Newspaper management, not newspapers, is the problem

News Ltd CEO, John Hartigan, gave a speech yesterday that has to be read to be believed. Amazingly, it is posted on The Australian website (without I should add, ads!). He argues that it is his news coverage which draws in the readers:

[DDET Read more]

In Australia we had the Victorian bushfires. It wasn’t exclusive to News obviously. But our coverage was unique. We sold an extra half a million newspapers in the week following Black Saturday. Our website traffic more than doubled. We took an entirely different approach with this story. We used resources from every newsroom in the country. Online staff in Brisbane helped the masthead team in Melbourne moderate the tidal wave of public contributions.

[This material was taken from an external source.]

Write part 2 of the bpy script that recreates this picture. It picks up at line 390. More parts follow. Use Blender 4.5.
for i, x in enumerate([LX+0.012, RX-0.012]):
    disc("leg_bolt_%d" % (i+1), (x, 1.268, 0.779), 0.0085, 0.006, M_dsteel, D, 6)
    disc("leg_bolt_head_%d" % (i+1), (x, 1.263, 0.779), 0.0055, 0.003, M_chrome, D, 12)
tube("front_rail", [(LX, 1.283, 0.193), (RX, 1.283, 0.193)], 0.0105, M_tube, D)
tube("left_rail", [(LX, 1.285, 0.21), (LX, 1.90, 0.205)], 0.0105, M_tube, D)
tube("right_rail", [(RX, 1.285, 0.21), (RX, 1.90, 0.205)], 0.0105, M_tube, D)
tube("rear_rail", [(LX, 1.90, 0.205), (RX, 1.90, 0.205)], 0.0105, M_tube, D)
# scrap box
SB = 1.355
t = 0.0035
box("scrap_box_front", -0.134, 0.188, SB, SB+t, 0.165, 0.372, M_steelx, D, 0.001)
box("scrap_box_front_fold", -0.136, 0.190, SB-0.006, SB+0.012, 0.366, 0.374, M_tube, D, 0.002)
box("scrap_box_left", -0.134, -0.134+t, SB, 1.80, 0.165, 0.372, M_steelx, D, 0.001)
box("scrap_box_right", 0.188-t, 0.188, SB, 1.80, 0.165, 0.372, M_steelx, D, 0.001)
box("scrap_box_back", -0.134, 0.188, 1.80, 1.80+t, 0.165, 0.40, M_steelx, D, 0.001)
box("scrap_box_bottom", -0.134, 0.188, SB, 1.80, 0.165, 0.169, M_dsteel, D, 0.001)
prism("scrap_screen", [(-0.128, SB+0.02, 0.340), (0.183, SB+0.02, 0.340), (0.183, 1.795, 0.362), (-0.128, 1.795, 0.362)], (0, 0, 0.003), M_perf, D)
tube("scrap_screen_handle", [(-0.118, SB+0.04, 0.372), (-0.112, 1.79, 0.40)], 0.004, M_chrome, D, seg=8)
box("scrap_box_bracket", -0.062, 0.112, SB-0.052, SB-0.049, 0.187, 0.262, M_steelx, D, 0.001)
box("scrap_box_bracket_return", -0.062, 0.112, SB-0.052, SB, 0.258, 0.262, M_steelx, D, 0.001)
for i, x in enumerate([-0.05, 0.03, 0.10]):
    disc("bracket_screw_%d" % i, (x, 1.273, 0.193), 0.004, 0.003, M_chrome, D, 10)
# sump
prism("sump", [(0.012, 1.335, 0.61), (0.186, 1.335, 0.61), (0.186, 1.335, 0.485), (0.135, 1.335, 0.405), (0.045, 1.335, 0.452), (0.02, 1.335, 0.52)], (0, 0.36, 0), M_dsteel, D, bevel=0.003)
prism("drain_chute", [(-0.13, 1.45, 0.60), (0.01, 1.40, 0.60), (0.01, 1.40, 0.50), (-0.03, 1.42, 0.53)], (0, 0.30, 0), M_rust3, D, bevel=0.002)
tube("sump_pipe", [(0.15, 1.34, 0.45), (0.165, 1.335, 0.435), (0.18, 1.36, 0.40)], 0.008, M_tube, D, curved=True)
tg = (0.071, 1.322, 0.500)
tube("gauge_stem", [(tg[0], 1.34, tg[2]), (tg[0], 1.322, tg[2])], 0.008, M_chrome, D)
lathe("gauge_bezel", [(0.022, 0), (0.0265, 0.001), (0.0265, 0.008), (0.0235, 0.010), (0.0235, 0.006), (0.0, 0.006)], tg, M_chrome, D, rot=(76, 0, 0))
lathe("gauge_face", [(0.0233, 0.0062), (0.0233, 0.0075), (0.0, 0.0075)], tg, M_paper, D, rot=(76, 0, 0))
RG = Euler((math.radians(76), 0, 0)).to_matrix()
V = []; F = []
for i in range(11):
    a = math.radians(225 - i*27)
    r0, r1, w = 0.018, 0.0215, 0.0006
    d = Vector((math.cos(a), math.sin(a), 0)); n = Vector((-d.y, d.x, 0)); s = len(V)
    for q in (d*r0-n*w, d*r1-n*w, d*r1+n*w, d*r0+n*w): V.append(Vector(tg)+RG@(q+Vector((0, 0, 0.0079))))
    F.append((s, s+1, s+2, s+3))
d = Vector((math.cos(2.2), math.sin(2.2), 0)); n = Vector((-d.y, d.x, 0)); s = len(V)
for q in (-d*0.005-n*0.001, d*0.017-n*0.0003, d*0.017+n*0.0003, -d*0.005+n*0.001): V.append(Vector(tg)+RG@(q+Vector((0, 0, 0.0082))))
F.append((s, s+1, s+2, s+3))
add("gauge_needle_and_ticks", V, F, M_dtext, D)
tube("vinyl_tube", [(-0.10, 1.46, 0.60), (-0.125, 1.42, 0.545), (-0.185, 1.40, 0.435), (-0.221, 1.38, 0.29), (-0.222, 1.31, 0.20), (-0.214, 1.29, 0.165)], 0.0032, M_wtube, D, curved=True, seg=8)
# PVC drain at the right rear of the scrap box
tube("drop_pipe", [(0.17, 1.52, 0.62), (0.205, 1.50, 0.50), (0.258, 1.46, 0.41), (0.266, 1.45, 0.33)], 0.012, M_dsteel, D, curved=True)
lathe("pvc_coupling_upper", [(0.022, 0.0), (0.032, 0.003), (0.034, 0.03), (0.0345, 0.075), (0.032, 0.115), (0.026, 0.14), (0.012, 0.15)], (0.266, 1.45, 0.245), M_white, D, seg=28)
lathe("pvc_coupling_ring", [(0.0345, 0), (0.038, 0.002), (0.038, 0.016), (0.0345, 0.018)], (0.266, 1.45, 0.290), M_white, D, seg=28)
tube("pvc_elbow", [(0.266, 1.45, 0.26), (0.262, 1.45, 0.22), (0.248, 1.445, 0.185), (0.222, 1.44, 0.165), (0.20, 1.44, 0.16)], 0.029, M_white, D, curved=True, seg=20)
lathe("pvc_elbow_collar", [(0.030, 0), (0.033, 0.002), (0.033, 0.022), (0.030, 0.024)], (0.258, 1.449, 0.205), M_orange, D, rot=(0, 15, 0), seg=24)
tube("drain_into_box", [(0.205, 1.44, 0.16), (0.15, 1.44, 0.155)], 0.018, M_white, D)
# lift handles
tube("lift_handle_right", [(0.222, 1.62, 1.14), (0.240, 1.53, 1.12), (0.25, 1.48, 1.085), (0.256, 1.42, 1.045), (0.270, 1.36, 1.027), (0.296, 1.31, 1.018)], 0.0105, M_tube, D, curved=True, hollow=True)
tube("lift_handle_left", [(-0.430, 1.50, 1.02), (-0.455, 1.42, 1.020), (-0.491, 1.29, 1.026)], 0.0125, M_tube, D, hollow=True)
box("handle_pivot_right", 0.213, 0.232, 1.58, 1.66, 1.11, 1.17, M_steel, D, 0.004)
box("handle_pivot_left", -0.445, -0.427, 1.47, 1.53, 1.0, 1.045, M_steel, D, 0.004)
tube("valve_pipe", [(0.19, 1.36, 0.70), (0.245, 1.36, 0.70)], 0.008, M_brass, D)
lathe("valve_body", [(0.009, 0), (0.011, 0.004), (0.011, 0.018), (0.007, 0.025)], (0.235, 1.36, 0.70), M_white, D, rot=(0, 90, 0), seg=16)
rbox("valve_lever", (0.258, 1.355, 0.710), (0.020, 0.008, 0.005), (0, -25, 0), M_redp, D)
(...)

Our editors across the country sent writers and photographers to work with Herald Sun staff on the ground. This gave us more manpower than any other media outlet.

Sounds like the ‘system’ working — invest in quality and you get readers. Right? He immediately goes on:

But, what drove readership and web traffic was the content.Readers embraced the opportunity to sign online condolence books and write tributes to victims. We set up online forums so readers could search for news of those lost and those rescued. They told us miraculous stories of those who cheated the flames and heartbreaking accounts of those who didn’t.

So what drove interest was not reporting but user-generated content and social networking! That’s not the traditional model that is the new one. By accident, News provided an outlet for that, realised it drove readership and didn’t realise that that was the point. But wait, he goes on:

Alongside traditional reporting from the scene, we had incredible eyewitness accounts from readers, including amazing pics and video.

News is running a Flickr/YouTube/Facebook combination!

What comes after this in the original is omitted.